Mamon Powers Jr. Reflects on the Journey to Lakeside Alliance

For Black History Month, Mamon Powers Jr. — Lakeside Alliance Principal and CEO and Chairman of Powers & Sons Construction — reflects on his journey from his first encounter with engineering, to becoming a second-generation business owner, to the creation of Lakeside Alliance.

In my junior year of high school, my father taught me how to lay the foundation to build a garage. “Measure eight feet across, six feet up, and make sure the corners are square,” he told me. I applied the Pythagorean theorem I’d learned in math, and I got it right. The sense of pride and ownership I felt that day launched my journey to become an engineer.

Black engineers were rare back then, but I had no reason to believe I would be anything but successful. I have always been driven to accomplish things that people said I couldn't. Plus, construction is all I have ever known. My father used to work for an African American developer in Natchez, Mississippi, and chased opportunities all the way to Gary, Indiana, before starting his own construction company in 1957. He was the first Black apprentice in the entire state. My grandfather was a general contractor, too.

Because of racial segregation, my father was permitted only an 8th grade education. While he and I walked the same path, our journeys were very different.

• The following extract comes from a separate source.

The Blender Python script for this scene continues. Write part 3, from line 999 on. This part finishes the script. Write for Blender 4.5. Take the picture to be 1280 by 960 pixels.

When I decided to study engineering, my father took me to see three Black engineers. One of them was Richard Johnson. Johnson attended Purdue University some 40 years after David Robert Lewis became the first Black student to graduate from Purdue in 1894. I can only imagine the obstacles Lewis faced while pursuing his BS in civil engineering. Despite it all, he went on to become an educator and a businessman.

Though Lewis blazed a new trail, it only took those who followed in his footsteps so far. I remember Johnson telling me how he wasn’t allowed to use university facilities. What’s more, West Lafayette was a sundown town then. Johnson had to make it back across the river before dark, else face arrest or worse. It took him nine years to graduate.

I enrolled at Purdue myself in 1966. During those years, I would join my father during breaks from school to work at the family firm which was beginning to expand beyond residential work to take on commercial, industrial and institutional construction projects. I earned my degree in civil engineering in 1970.

Looking back, I realize my father had one advantage I did not: he grew his business by working with other Black-owned developers to win the prime contract on major projects. I was rerouted by policies and practices that were intended to level the playing field, but in practice required me to bid against other Black contractors to win business as a subcontractor.

I grew tired of the expectation that Black contractors could only serve as subcontractors, period. I figured if my grandfather and my father — as well as Mr. Lewis and Mr. Johnson — could thrive despite the hurdles they faced, then surely I could do my part to re-right history.

In 2017, during early talks about the construction of the Obama Presidential Center on Lake Michigan’s shores, my firm and three other Black-owned contractors came together to do just that. We knew that a project of this magnitude in honor of our nation’s first Black president demanded a new approach. So we came together first, then selected a majority contractor that aligned with our mission, and the Obamas’ vision, to join us. With over 250 years of experience between our five firms — Brown & Momen, Powers & Sons, Safeway, Turner and UJAMAA — we became Lakeside Alliance, we flipped the script and we were awarded the project.

My motivation has always come from other Black-owned businesses because we’re all in it together. If Lakeside Alliance is able to empower fellow underrepresented communities in construction from an environmental and financial standpoint, then we will have been successful as a joint venture. We have built a smart, equitable and sustainable business model that can be replicated for years to come, but this is just the start.

I spend a lot of time reading stories of other Black and African American-owned businesses because I know that the lessons from their experiences are something no school can teach you. I hope there are some lessons to be found in my journey — from building a garage foundation with my father, to building the Obama Presidential Center with Lakeside Alliance.